On September 27, 2020, the decades-old conflict reignited after Armenia’s forces illegally deployed in occupied Azerbaijani lands shelled military positions and civilian settlements of Azerbaijan. During the ensuing counter-attack operations that lasted 44 days, Azerbaijani forces liberated over 300 settlements, including the cities of Jabrayil, Fuzuli, Zangilan, Gubadli, and Shusha, from Armenian occupation. The war ended on November 10, 2020, with a tripartite statement signed by Armenia, Azerbaijan, and Russia, under which Armenia returned the occupied Aghdam, Kalbajar, and Lachin districts to Azerbaijan.

Shortly after the 2020 war, Azerbaijani authorities expressed their readiness and determination to negotiate with Armenia to bring long-awaited peace to the region. In March 2022, Baku proposed five basic principles to Yerevan, including mutual recognition of territorial integrity and border delimitation.

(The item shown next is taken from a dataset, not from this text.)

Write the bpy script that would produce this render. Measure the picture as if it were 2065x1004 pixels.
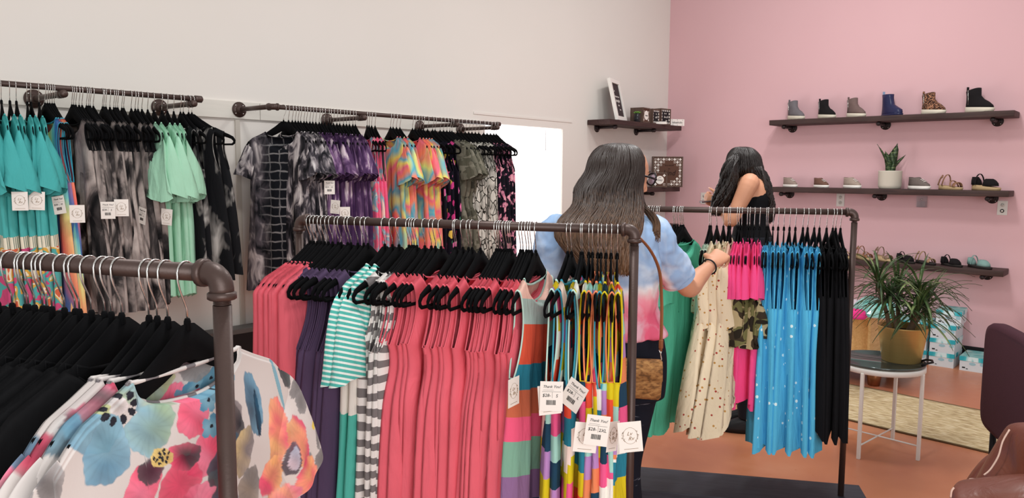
import bpy, bmesh, math, random
from math import sin, cos, pi, radians, atan2, sqrt, exp
from mathutils import Vector, Matrix, noise as mnoise

for o in list(bpy.data.objects):
    bpy.data.objects.remove(o, do_unlink=True)
SC = bpy.context.scene
COL = SC.collection
V = Vector

# ------------------------------------------------------------------ camera
EYE = V((0, 0, 1.58)); FPX = 1551.0
AZ, PITCH, ROLL = radians(41.0), radians(5.6), radians(0.39)
FW = V((cos(AZ) * cos(PITCH), sin(AZ) * cos(PITCH), -sin(PITCH)))
_r = V((sin(AZ), -cos(AZ), 0)); _u = _r.cross(FW)
RT = _r * cos(ROLL) + _u * sin(ROLL); UP = RT.cross(FW)
cd = bpy.data.cameras.new('camera'); cam = bpy.data.objects.new('camera', cd); COL.objects.link(cam)
cd.sensor_fit = 'HORIZONTAL'; cd.sensor_width = 36.0; cd.lens = 36.0 * FPX / 2065.0; cd.clip_start = 0.05
cam.matrix_world = Matrix(((RT.x, UP.x, -FW.x, EYE.x), (RT.y, UP.y, -FW.y, EYE.y), (RT.z, UP.z, -FW.z, EYE.z), (0, 0, 0, 1)))
SC.camera = cam

# ------------------------------------------------------------------ light and exposure
SC.view_settings.view_transform = 'Standard'
SC.view_settings.look = 'None'
SC.view_settings.gamma = 1.0
SC.view_settings.use_curve_mapping = False
SC.view_settings.exposure = 0.0
w = bpy.data.worlds.new('daylight'); SC.world = w; w.use_nodes = True
w.node_tree.nodes['Background'].inputs[0].default_value = (1.0, 0.985, 0.975, 1)
w.node_tree.nodes['Background'].inputs[1].default_value = 0.58

def area(name, loc, target, sx, sy, power, col=(1, 1, 1)):
    l = bpy.data.lights.new(name, 'AREA'); l.shape = 'RECTANGLE'; l.size = sx; l.size_y = sy; l.energy = power; l.color = col
    o = bpy.data.objects.new(name, l); COL.objects.link(o); o.location = loc
    o.rotation_euler = (V(target) - V(loc)).to_track_quat('-Z', 'Y').to_euler()
    return o
area('storefront_daylight', (-1.2, -2.6, 1.9), (3.0, 2.5, 1.2), 3.6, 2.4, 150, (1.0, 0.995, 0.985))
area('ceiling_light', (4.3, 1.6, 4.0), (4.6, 1.6, 0), 0.3, 0.6, 46, (1.0, 0.98, 0.96))
area('ceiling_light', (5.7, 2.0, 4.1), (5.9, 2.0, 0), 0.25, 0.6, 24, (1.0, 0.98, 0.96))
area('ceiling_light', (1.6, 1.5, 4.0), (1.6, 1.5, 0), 0.6, 0.4, 46, (1.0, 0.985, 0.97))
area('window_daylight', (5.07, 4.20, 1.4), (5.07, 0, 1.2), 1.0, 1.1, 14, (0.96, 0.98, 1.0))

# ------------------------------------------------------------------ helpers
def at(px, py, depth):
    """a point of the room seen at px,py, at its own distance"""
    return EYE + (FW + RT * ((px - 1032.5) / FPX) - UP * ((py - 502.0) / FPX)) * depth

def setp(o, label=None, cat=None, group=None, kind=None):
    if label: o['label'] = label
    if cat: o['category'] = cat
    if group: o['group'] = group
    if kind: o['kind'] = kind
    return o

def empty(name, loc=(0, 0, 0), rz=0.0, **k):
    o = bpy.data.objects.new(name, None); COL.objects.link(o); o.location = loc; o.rotation_euler = (0, 0, rz)
    o.empty_display_size = 0.05
    return setp(o, **k)

def mesh_of(bm, name, smooth=True):
    me = bpy.data.meshes.new(name); bm.normal_update(); bm.to_mesh(me); bm.free()
    if smooth:
        for p in me.polygons: p.use_smooth = True
    return me

def obj(name, bm, mat=None, parent=None, smooth=True, **k):
    me = bm if isinstance(bm, bpy.types.Mesh) else mesh_of(bm, name, smooth)
    if mat is not None and len(me.materials) == 0:
        for m in (mat if isinstance(mat, (list, tuple)) else [mat]): me.materials.append(m)
    o = bpy.data.objects.new(name, me); COL.objects.link(o)
    if parent is not None: o.parent = parent
    return setp(o, **k)

def BM(): return bmesh.new()

def box(bm, c, s, M=None, bev=0.0, mi=0):
    r = bmesh.ops.create_cube(bm, size=1.0)
    vs = r['verts']
    bmesh.ops.scale(bm, vec=s, verts=vs)
    if bev > 0:
        es = list({e for v in vs for e in v.link_edges})
        rr = bmesh.ops.bevel(bm, geom=es, offset=bev, segments=2, affect='EDGES', profile=0.7)
        vs = list({v for f in rr['faces'] for v in f.verts} | {v for v in vs if v.is_valid})
        allv = set(vs)
        for v in list(allv):
            for f in v.link_faces:
                for q in f.verts: allv.add(q)
        vs = list(allv)
    if M is not None: bmesh.ops.transform(bm, matrix=M, verts=vs)
    bmesh.ops.translate(bm, vec=c, verts=vs)
    if mi:
        for f in {f for v in vs for f in v.link_faces}: f.material_index = mi
    return vs

def frame_of(d):
    d = d.normalized(); a = V((0, 0, 1)) if abs(d.z) < 0.9 else V((1, 0, 0))
    x = a.cross(d).normalized(); return x, d.cross(x)

def rings(bm, R, closed=True, cap=True, mi=0):
    """skin a list of rings (lists of Vectors of one length)"""
    VV = [[bm.verts.new(p) for p in r] for r in R]
    n = len(VV[0])
    for a, b in zip(VV[:-1], VV[1:]):
        for i in range(n if closed else n - 1):
            j = (i + 1) % n
            f = bm.faces.new((a[i], a[j], b[j], b[i])); f.material_index = mi
    if cap and closed:
        f = bm.faces.new(list(reversed(VV[0]))); f.material_index = mi
        f = bm.faces.new(VV[-1]); f.material_index = mi
    return VV

def tube(bm, pts, rad, n=8, cap=True, flat=None, mi=0):
    pts = [V(p) for p in pts]; k = len(pts)
    if not isinstance(rad, (list, tuple)): rad = [rad] * k
    R = []; x = None
    for i in range(k):
        d = (pts[min(i + 1, k - 1)] - pts[max(i - 1, 0)])
        if d.length < 1e-9: d = V((0, 0, 1))
        d.normalize()
        if x is None: x, y = frame_of(d)
        else:
            x = (x - d * x.dot(d))
            if x.length < 1e-6: x, _ = frame_of(d)
            x.normalize(); y = d.cross(x)
        f = 1.0 if flat is None else flat
        R.append([pts[i] + x * (cos(2 * pi * j / n) * rad[i]) + y * (sin(2 * pi * j / n) * rad[i] * f) for j in range(n)])
    return rings(bm, R, True, cap, mi)

def lathe(bm, prof, n=24, c=(0, 0, 0), axis='Z', cap=True, mi=0):
    c = V(c); R = []
    for r, z in prof:
        ring = []
        for j in range(n):
            a = 2 * pi * j / n; p = (r * cos(a), r * sin(a), z)
            if axis == 'X': p = (z, r * cos(a), r * sin(a))
            if axis == 'Y': p = (r * sin(a), z, r * cos(a))
            ring.append(c + V(p))
        R.append(ring)
    return rings(bm, R, True, cap, mi)

def loft(bm, specs, n=20, e=1.0):
    """specs: (centre, axis a vector, axis b vector)"""
    R = []
    for c, a, b in specs:
        c, a, b = V(c), V(a), V(b); ring = []
        for j in range(n):
            t = 2 * pi * j / n; ct, st = cos(t), sin(t)
            ring.append(c + a * (abs(ct) ** e * (1 if ct >= 0 else -1)) + b * (abs(st) ** e * (1 if st >= 0 else -1)))
        R.append(ring)
    return rings(bm, R)

def interp(x, P):
    if x <= P[0][0]: return P[0][1]
    for (a, b), (c, d) in zip(P[:-1], P[1:]):
        if x <= c: return b + (d - b) * (x - a) / (c - a)
    return P[-1][1]
def sstep(x): x = max(0.0, min(1.0, x)); return x * x * (3 - 2 * x)

def text_mesh(body, size, shear=0.0, align='CENTER', ext=0.0004, sx=1.0):
    cu = bpy.data.curves.new('t', 'FONT'); cu.body = body; cu.size = size; cu.shear = shear
    cu.align_x = align; cu.align_y = 'CENTER'; cu.extrude = ext; cu.resolution_u = 2
    o = bpy.data.objects.new('t', cu); COL.objects.link(o)
    dg = bpy.context.evaluated_depsgraph_get(); me = bpy.data.meshes.new_from_object(o.evaluated_get(dg))
    bpy.data.objects.remove(o, do_unlink=True)
    bm = BM(); bm.from_mesh(me); bpy.data.meshes.remove(me)
    if sx != 1.0: bmesh.ops.scale(bm, vec=(sx, 1, 1), verts=bm.verts)
    return bm
def merge(dst, src, M=None, mi=None):
    if M is not None: bmesh.ops.transform(src, matrix=M, verts=src.verts)
    if mi is not None:
        for f in src.faces: f.material_index = mi
    me = bpy.data.meshes.new('x'); src.to_mesh(me); src.free(); dst.from_mesh(me); bpy.data.meshes.remove(me)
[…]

Bigger chances have surfaced to finally normalize the mutual ties in a durable peace after Azerbaijan’s one-day anti-terror operation in September 2023 that restored the country's sovereignty in the entire territory of the Karabakh region. On September 20, the illegal Armenian separatist regime in the Karabakh region of Azerbaijan agreed to full disarmament and withdrawal. On September 28, the separatist regime in the region announced its self-dissolution.